L’une des premières conséquences de ces mariages par la Fatiha touche directement les enfants nés de ces unions. Sans aucun statut, ils sont considérés comme illégitimes. Conséquence : leur droit à la scolarisation et à l’éducation est bafoué. Si l’administration de l’école du douar Klabou se montre plus compréhensive en autorisant les enfants à poursuivre leurs études primaires, en revanche « pour passer au collège, ils ont besoin d’un extrait d’acte de naissance, s’ils ne l’ont pas, il ne peuvent pas poursuivre leurs études », souligne Mohamed Kharbich qui ajoute que dans ce cas, les enfants attendent l’arrivée hypothétique d’une caravane pour lutter contre l’abandon scolaire dans leur région avec l’espoir de regagner un jour les bancs de l’école. En attendant, l’école demeure pour eux interdite.

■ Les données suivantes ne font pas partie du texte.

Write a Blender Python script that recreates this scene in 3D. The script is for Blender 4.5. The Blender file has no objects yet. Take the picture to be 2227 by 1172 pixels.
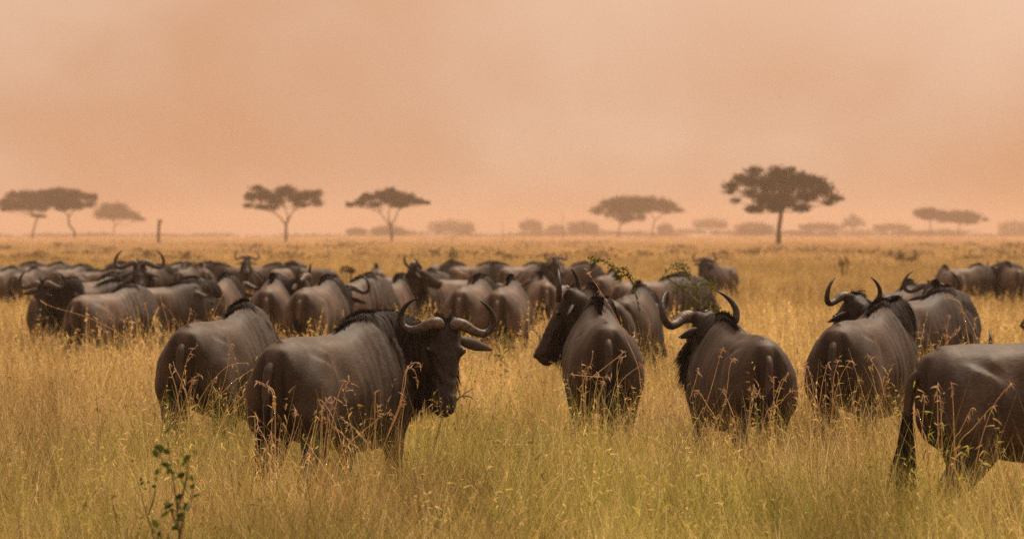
import bpy, math, random
import numpy as np
from mathutils import Vector, Matrix
# ------------------------------------------------------------------ camera, sky, sun, exposure
S = bpy.context.scene
FPX, CX, HY, CH = 12000.0, 1113.5, 503.0, 1.85        # focal length, centre, horizon row (photo pixels), camera height
cd = bpy.data.cameras.new('camera'); cam = bpy.data.objects.new('camera', cd); S.collection.objects.link(cam)
cd.sensor_width = 36.0; cd.lens = FPX/2227*36
cam.location = (0, 0, CH)
cam.rotation_euler = (math.radians(90)-math.atan((586-HY)/FPX), 0, 0)
cd.clip_start = 1.0; cd.clip_end = 30000
cd.dof.use_dof = True; cd.dof.focus_distance = 31.0; cd.dof.aperture_fstop = 7.5
S.camera = cam
SUN_EL, SUN_AZ = 60.0, 38.0                             # elevation; azimuth from +Y (into the picture) towards +X
w = bpy.data.worlds.new('World'); S.world = w; w.use_nodes = True
def build_world():
    nt = w.node_tree; nt.nodes.clear(); N = nt.nodes.new; L = nt.links.new
    out = N('ShaderNodeOutputWorld'); bg = N('ShaderNodeBackground'); L(bg.outputs[0], out.inputs[0])
    tc = N('ShaderNodeTexCoord')
    mp = N('ShaderNodeMapping'); mp.inputs['Scale'].default_value = (1, 1, 1.5); L(tc.outputs['Generated'], mp.inputs[0])
    n1 = N('ShaderNodeTexNoise'); n1.inputs['Scale'].default_value = 16; n1.inputs['Detail'].default_value = 4.0; n1.inputs['Roughness'].default_value = .45; n1.inputs['Distortion'].default_value = .3
    L(mp.outputs[0], n1.inputs[0])
    r = N('ShaderNodeValToRGB'); L(n1.outputs[0], r.inputs[0])
    e = r.color_ramp.elements
    e[0].position = .38; e[0].color = (.650, .340, .190, 1)
    e[1].position = .63; e[1].color = (.780, .512, .350, 1)
    x = e.new(.50); x.color = (.700, .412, .262, 1)
    sx = N('ShaderNodeSeparateXYZ'); L(tc.outputs['Generated'], sx.inputs[0])
    # paler towards the upper right of the view (thinner dust), deeper on the left
    m1 = N('ShaderNodeMapRange'); m1.inputs['From Min'].default_value = -.09; m1.inputs['From Max'].default_value = .09; L(sx.outputs['X'], m1.inputs['Value'])
    m2 = N('ShaderNodeMapRange'); m2.inputs['From Min'].default_value = .012; m2.inputs['From Max'].default_value = .045; L(sx.outputs['Z'], m2.inputs['Value'])
    mu = N('ShaderNodeMath'); mu.operation = 'MULTIPLY'; L(m1.outputs[0], mu.inputs[0]); L(m2.outputs[0], mu.inputs[1])
    mu2 = N('ShaderNodeMath'); mu2.operation = 'MULTIPLY'; L(mu.outputs[0], mu2.inputs[0]); mu2.inputs[1].default_value = .95
    mx = N('ShaderNodeMix'); mx.data_type = 'RGBA'; L(mu2.outputs[0], mx.inputs['Factor']); L(r.outputs[0], mx.inputs['A']); mx.inputs['B'].default_value = (.86, .57, .40, 1)
    # upper dome: dusty overcast mixed with the physical sky
    sk = N('ShaderNodeTexSky'); sk.sky_type = 'NISHITA'; sk.sun_disc = False
    sk.sun_elevation = math.radians(SUN_EL); sk.sun_rotation = math.radians(SUN_AZ); sk.dust_density = 6; sk.air_density = 1.5
    sc = N('ShaderNodeMix'); sc.data_type = 'RGBA'; sc.blend_type = 'MULTIPLY'; sc.inputs['Factor'].default_value = 1; L(sk.outputs[0], sc.inputs['A']); sc.inputs['B'].default_value = (.12, .10, .085, 1)
    ad = N('ShaderNodeMix'); ad.data_type = 'RGBA'; ad.inputs['Factor'].default_value = .35; L(sc.outputs[2], ad.inputs['B']); ad.inputs['A'].default_value = (1.05, .72, .50, 1)
    m3 = N('ShaderNodeMapRange'); m3.inputs['From Min'].default_value = .07; m3.inputs['From Max'].default_value = .6; L(sx.outputs['Z'], m3.inputs['Value'])
    f = N('ShaderNodeMix'); f.data_type = 'RGBA'; L(m3.outputs[0], f.inputs['Factor']); L(mx.outputs[2], f.inputs['A']); L(ad.outputs[2], f.inputs['B'])
    L(f.outputs[2], bg.inputs[0]); bg.inputs[1].default_value = 1.0
build_world()
sd = bpy.data.lights.new('sun', 'SUN'); sun = bpy.data.objects.new('sun', sd); S.collection.objects.link(sun)
sd.energy = 4.9; sd.angle = math.radians(12); sd.color = (1, .84, .63)
a, el = math.radians(SUN_AZ), math.radians(SUN_EL)
tosun = Vector((math.sin(a)*math.cos(el), math.cos(a)*math.cos(el), math.sin(el)))
sun.rotation_euler = tosun.to_track_quat('Z', 'Y').to_euler()
S.view_settings.view_transform = 'Standard'; S.view_settings.look = 'None'; S.view_settings.exposure = 0; S.view_settings.gamma = 1
S.cycles.volume_bounces = 1; S.cycles.max_bounces = 6; S.cycles.diffuse_bounces = 3; S.cycles.transmission_bounces = 3
S.cycles.transparent_max_bounces = 8; S.cycles.sample_clamp_indirect = 3.0; S.cycles.use_denoising = False

rng = np.random.default_rng(7); random.seed(7)
R = math.radians
# ------------------------------------------------------------------ helpers
def gz(y):                                              # the plain dips a little beyond the first animals and falls away far off
    y = np.asarray(y, float); t = np.clip((y-34)/90, 0, 1); return -.36*t*t*(3-2*t)-.0032*np.clip(y-1500, 0, 4000)**1.0*np.clip((y-1500)/600, 0, 1)
def P(px, py, D): return Vector(((px-CX)/FPX*D, D, CH-(py-HY)/FPX*D))
def mesh(name, verts, faces, mat=None, smooth=True, attrs=None):
    me = bpy.data.meshes.new(name)
    verts = np.asarray(verts, np.float32).reshape(-1, 3)
    if isinstance(faces, np.ndarray):
        nf, k = faces.shape
        me.vertices.add(len(verts)); me.vertices.foreach_set('co', verts.ravel())
        me.loops.add(nf*k); me.loops.foreach_set('vertex_index', faces.astype(np.int32).ravel())
        me.polygons.add(nf); me.polygons.foreach_set('loop_start', np.arange(0, nf*k, k, dtype=np.int32))
        me.update(calc_edges=True)
    else:
        me.from_pydata(verts.tolist(), [], faces); me.update()
    if smooth: me.polygons.foreach_set('use_smooth', np.ones(len(me.polygons), bool))
    if mat: me.materials.append(mat)
    for k, v in (attrs or {}).items():
        at = me.attributes.new(k, 'FLOAT', 'POINT'); at.data.foreach_set('value', np.asarray(v, np.float32))
    return me
def link(name, me, parent=None):
    o = bpy.data.objects.new(name, me); S.collection.objects.link(o)
    if parent: o.parent = parent
    return o
def tag(o, label, cat, group=None, kind=None):
    if label: o['label'] = label
    if cat: o['category'] = cat
    if group: o['group'] = group
    if kind: o['kind'] = kind
    return o
def dup(root, loc, rz, sc, label, group=None):
    r_ = root.copy(); S.collection.objects.link(r_); r_.location = loc; r_.rotation_euler = (0, 0, rz); r_.scale = sc if hasattr(sc, '__len__') else (sc,)*3
    r_['label'] = label
    if group: r_['group'] = group
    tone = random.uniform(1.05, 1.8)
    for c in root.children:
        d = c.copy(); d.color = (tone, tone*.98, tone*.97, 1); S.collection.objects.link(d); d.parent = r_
        for g in c.children:
            q = g.copy(); S.collection.objects.link(q); q.parent = d
    return r_
class Geo:
    def __init__(s): s.v = []; s.f = []; s.t = []
    def loft(s, rings, cap=True, ts=None):
        n = len(rings[0]); b = len(s.v)
        c0 = sum((Vector(p) for p in rings[0]), Vector())/n; c1 = sum((Vector(p) for p in rings[1]), Vector())/n; i_ = len(rings)//2
        ce = sum((Vector(p) for p in rings[i_]), Vector())/n; nx = sum((Vector(p) for p in rings[min(i_+1, len(rings)-1)]), Vector())/n-sum((Vector(p) for p in rings[i_-1]), Vector())/n
        flip = (Vector(rings[i_][0])-ce).cross(Vector(rings[i_][1])-ce).dot(nx) < 0; f0_ = len(s.f)
        for i, r_ in enumerate(rings):
            s.v += [tuple(p) for p in r_]; s.t += [ts[i] if ts else i/(len(rings)-1)]*n
        for i in range(len(rings)-1):
            for j in range(n):
                k = (j+1) % n; s.f.append((b+i*n+j, b+i*n+k, b+(i+1)*n+k, b+(i+1)*n+j))
        if cap:
            s.f.append(tuple(b+j for j in range(n))[::-1]); s.f.append(tuple(b+(len(rings)-1)*n+j for j in range(n)))
        if flip: s.f[f0_:] = [q_[::-1] for q_ in s.f[f0_:]]
    def tube(s, pts, rad, n=12, up=(0, 0, 1), ts=None):
        """pts: list of Vector; rad: (side, upward) radii or one number per point"""
        rings = []; up = Vector(up)
        for i, p in enumerate(pts):
            t = (pts[min(i+1, len(pts)-1)]-pts[max(i-1, 0)]).normalized()
            sd_ = t.cross(up)
            if sd_.length < 1e-3: sd_ = t.cross(Vector((0, 1, 0)))
            sd_.normalize(); u = sd_.cross(t).normalized()
            r_ = rad[i]; ra, rb = r_ if hasattr(r_, '__len__') else (r_, r_)
            rings.append([p+sd_*(math.cos(a)*ra)+u*(math.sin(a)*rb) for a in [2*math.pi*k/n for k in range(n)]])
        s.loft(rings, ts=ts)
    def ball(s, c, r, n=12):
        r = r if hasattr(r, '__len__') else (r, r, r); c = Vector(c)
        s.loft([[c+Vector((r[0]*math.cos(a)*math.cos(b_), r[1]*math.sin(a)*math.cos(b_), r[2]*math.sin(b_))) for a in [2*math.pi*k/n for k in range(n)]]
                for b_ in [math.radians(x) for x in (-80, -50, -20, 20, 50, 80)]])
    def me(s, name, mat, smooth=True, attrs=True): return mesh(name, s.v, s.f, mat, smooth, {'t': s.t} if attrs else None)
def catmull(pts, m=6):
    pts = [Vector(p) for p in pts]; q = [pts[0]*2-pts[1]]+pts+[pts[-1]*2-pts[-2]]; out = []
    for i in range(1, len(q)-2):
        for k in range(m):
            t = k/m; a_, b_, c_, d_ = q[i-1], q[i], q[i+1], q[i+2]
            out.append(.5*((2*b_)+(c_-a_)*t+(2*a_-5*b_+4*c_-d_)*t*t+(3*b_-a_-3*c_+d_)*t*t*t))
    out.append(pts[-1]); return out
def lerp_list(v, m=6):
    v = [np.array(x, float) for x in v]; out = []
    for i in range(len(v)-1):
        for k in range(m): out.append(v[i]+(v[i+1]-v[i])*k/m)
    out.append(v[-1]); return out
def strips(roots, dirs, lens, width, droop, seg=3, rg=rng, side=None, curl=0):
    """ribbons tapering to a point; returns verts, quads array, per-vertex t and per-strand random"""
    n = len(roots); roots = np.asarray(roots, float); dirs = np.asarray(dirs, float)
    dirs = dirs/np.maximum(np.linalg.norm(dirs, axis=1, keepdims=True), 1e-6)
    lens = np.asarray(lens, float)[:, None]; width = np.broadcast_to(np.asarray(width, float), (n,))[:, None]
    if side is None:
        rv = rg.normal(size=(n, 3)); side = np.cross(dirs, rv); side /= np.maximum(np.linalg.norm(side, axis=1, keepdims=True), 1e-6)
    droop = np.broadcast_to(np.asarray(droop, float), (n,))[:, None]
    V = np.zeros((n, (seg+1)*2, 3)); T = np.zeros((n, (seg+1)*2))
    p = roots.copy(); d = dirs.copy()
    cu = rg.normal(size=(n, 3))*curl
    for k in range(seg+1):
        ww = width*(1-.9*(k/seg)**1.4)*.5
        V[:, 2*k] = p-side*ww; V[:, 2*k+1] = p+side*ww; T[:, 2*k:2*k+2] = k/seg
        d = d+np.array([0, 0, -1.0])*droop/seg+cu/seg; d /= np.linalg.norm(d, axis=1, keepdims=True)
        p = p+d*lens/seg
    base = (np.arange(n)*(seg+1)*2)[:, None, None]
    q = np.array([[2*k, 2*k+1, 2*k+3, 2*k+2] for k in range(seg)])[None]
    F = (base+q).reshape(-1, 4)
    rr = np.repeat(rg.random(n), (seg+1)*2)
    return V.reshape(-1, 3), F, T.ravel(), rr
def merge(parts):
    V, F, T, Q = [], [], [], []; b = 0
    for v, f, t, q in parts: V.append(v); F.append(f+b); T.append(t); Q.append(q); b += len(v)
    return np.concatenate(V), np.concatenate(F), np.concatenate(T), np.concatenate(Q)
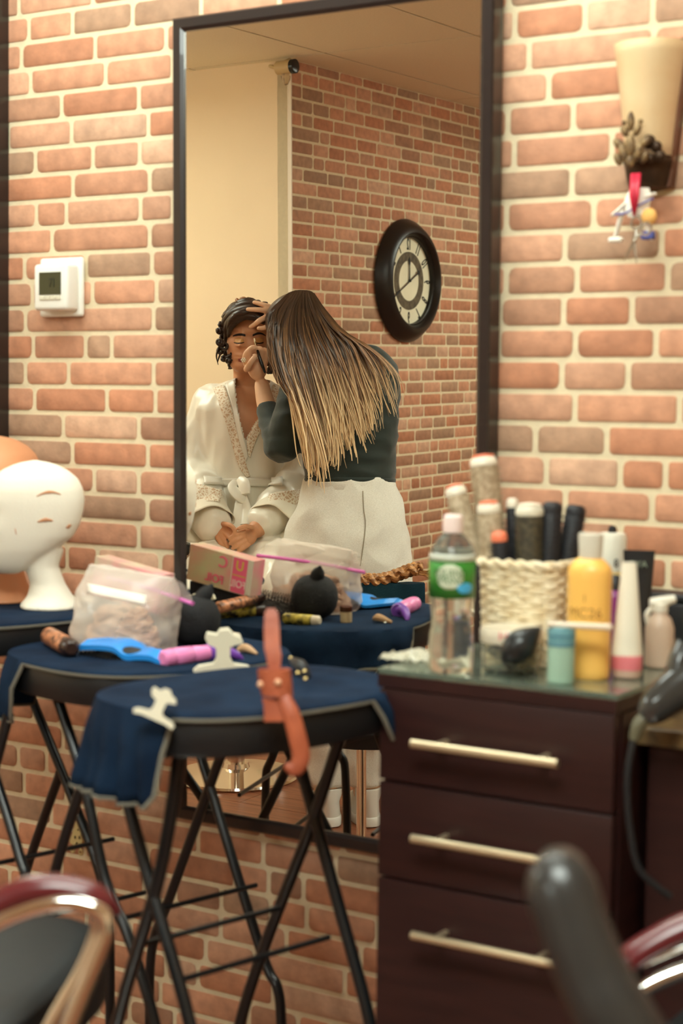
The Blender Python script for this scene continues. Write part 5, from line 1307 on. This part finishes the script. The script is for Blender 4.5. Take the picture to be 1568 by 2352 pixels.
# other hand resting on the client's brow
palm(body, (640, 728, 5.14), (612, 720, 5.12), (640, 712, 5.14), (.034, .040, .016))
for pts in (((624, 707, 5.12), (604, 700, 5.1), (584, 694.5, 5.105)), ((624, 716, 5.11), (600, 712, 5.085), (569, 710.5, 5.085)), ((622, 724, 5.11), (598, 735, 5.09), (586, 744, 5.1), (575, 751, 5.115)), ((630, 740, 5.12), (610, 752, 5.09), (594, 754, 5.09))): finger(body, pts, .0098, .0066)
for kx, fx in ((742, 752), (850, 842)):
    limb(body, [(kx, 1420, 4.96, .085), (lerp(kx, fx, .5), 1600, 4.96, .055), (fx, 1760, 4.96, .045), (fx, 1820, 4.97, .04)], 24)
abo, bvA = remeshed(body, 'body', M_SKIN2, artist, .003, 3)
M_TOP = mat('dark green jersey', (30, 42, 36), rough=.75, sheen=.25, bump=.1, bscale=200)
top = MB(); loft(top, T_AR, k=1.0)
limb(top, [(704, 862, 4.99, .058), (692, 885, 4.99, .056), (670, 960, 4.955, .054), (650, 1026, 4.95, .050), (640, 1010, 4.97, .046)], 26, end=True); limb(top, [(652, 1024, 4.955, .049), (632, 985, 5.0, .040), (612, 940, 5.045, .0315)], 20)
limb(top, [(800, 850, 4.96, .07), (855, 850, 4.95, .068), (880, 880, 4.95, .05), (885, 960, 4.95, .035)], 20)
limb(top, [(725, 850, 5.05, .054), (692, 832, 5.2, .046), (668, 800, 5.24, .038)], 18)
to_, bvT = remeshed(top, 'top', M_TOP, artist, .0055, 6, folds(.009, 7, 20, 8.1))
mb = MB(); mb.rings([ring_at(*r) for r in ((803, 1098, 4.96, 104, .114), (803, 1101, 4.96, 106, .117), (803, 1106, 4.96, 106, .117), (803, 1109, 4.96, 104, .114))]); mb.obj('hem', M_TOP, artist)
M_SWEAT = mat('heather grey fleece', (236, 234, 224), rough=.9, rgb2=(216, 212, 198), vscale=260, stretch=(1, 1, 4), sheen=.3, bump=.15, bscale=180)
pants = MB(); loft(pants, HIPS, k=1.0)
for kx, fx in ((735, 752), (856, 842)):
    limb(pants, [(kx+4, 1390, 4.96, .094), (kx, 1460, 4.96, .094), (lerp(kx, fx, .5), 1600, 4.96, .078), (fx, 1740, 4.96, .062), (fx, 1800, 4.965, .052)], 26, end=False)
po, bvP = remeshed(pants, 'sweatpants', M_SWEAT, artist, .006, 6, folds(.011, 8, 9, 1.7))
mb = MB(); mb.rings([ring_at(*r, e=2.3) for r in ((803, 1108, 4.96, 104, .115), (803, 1110, 4.96, 106, .118), (803, 1126, 4.96, 108, .121), (804, 1129, 4.96, 107, .119))]); mb.obj('waistband', M_SWEAT, artist)
strip_on(bvP, [[(834+e+.0*y, y)] for y in () for e in ()] or band_px([(832, 1128), (834, 1170), (838, 1205), (832, 1260), (826, 1300)], [(834, 1128), (836, 1170), (840, 1205), (834, 1260), (828, 1300)], 24, 2), 'seam', mat('seam grey', (150, 140, 118), rough=.9), po, .0012, .0008)
M_SNEAK = mat('white sneaker', (226, 222, 212), rough=.5)
for fx in (752, 842):
    c_ = mdep(fx, 1845, 4.97); c_.z = 0; fwd = V((EW.x-ER.x*.25, EW.y-ER.y*.25, 0)).normalized(); sd_ = V((-fwd.y, fwd.x, 0)); M = frame3(sd_, fwd, V((0, 0, 1)))
    mb = MB(); mb.rings([[c_ + M @ V((x*(1-.25*(y > .05)), y+.06, z_)) for x, y in [sup(2*pi*k/30, .043*s_, .125*s_, 2.6) for k in range(30)]] for z_, s_ in ((.0, .95), (.004, 1), (.025, 1.0), (.03, .97))]); sn = mb.obj('sneaker', M_SNEAK, artist)
    mb = MB(); mb.rings([[c_ + M @ V((x*w_, y*l_+yo, z_)) for x, y in [sup(2*pi*k/30, .041, .12, 2.4) for k in range(30)]] for z_, w_, l_, yo in ((.028, 1, 1, .06), (.05, .95, .97, .055), (.07, .85, .75, .03), (.095, .95, .42, -.01), (.11, .95, .40, -.01))]); mb.obj('upper', M_SNEAK, sn)

# long balayage hair in locks
HC_ = bpy.data.materials.new('balayage hair'); HC_.use_nodes = True
_n = HC_.node_tree.nodes; _b = _n['Principled BSDF']; _b.inputs['Roughness'].default_value = .38; _b.inputs['Specular IOR Level'].default_value = .55
_a = _n.new('ShaderNodeVertexColor'); _a.layer_name = 'Col'; HC_.node_tree.links.new(_a.outputs['Color'], _b.inputs['Base Color'])
LOCKS = [(0, [(668, 674), (634, 712), (621, 770), (628, 830), (652, 888)]), (.1, [(676, 671), (636, 720), (626, 790), (640, 850), (668, 905), (676, 920)]), (.2, [(684, 669), (648, 730), (645, 830), (684, 930), (708, 1020), (714, 1100), (718, 1138)]),
    (.35, [(692, 668), (672, 740), (688, 840), (720, 950), (738, 1040), (744, 1105)]), (.5, [(700, 668), (704, 740), (735, 840), (762, 940), (776, 1020), (782, 1075)]), (.65, [(708, 670), (734, 740), (776, 830), (806, 910), (822, 980), (836, 1040)]),
    (.8, [(712, 672), (748, 735), (790, 800), (812, 870), (832, 940), (846, 1005)]), (.9, [(716, 675), (758, 738), (812, 795), (840, 860), (858, 930), (868, 1000)]), (1.0, [(720, 682), (772, 750), (846, 796), (892, 838), (912, 885), (914, 935)])]
LK = [(t, catmull(p, 9)) for t, p in LOCKS]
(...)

« Nous les premiers nous avons commis des erreurs mais nos enfants tentent de se débrouiller, ils essayent d’avoir leurs propres papiers, nous on était pas conscient de l’importance d’avoir une carte nationale et un État civil », confie Mohamed Ait Ohmad qui fait face comme tant d’autres aujourd’hui aux impasses administratives et au manque d’implication des autorités locales.
Si l’effet des campagnes de sensibilisation notamment menées par la Fondation Ytto dans la région se fait nettement sentir, le facteur économique joue cependant toujours un rôle prédominant dans la lenteur du processus de régularisation. « C’est la pauvreté qui fait que cette région est isolée, oubliée », conclue amèrement Mohamed Kharbich.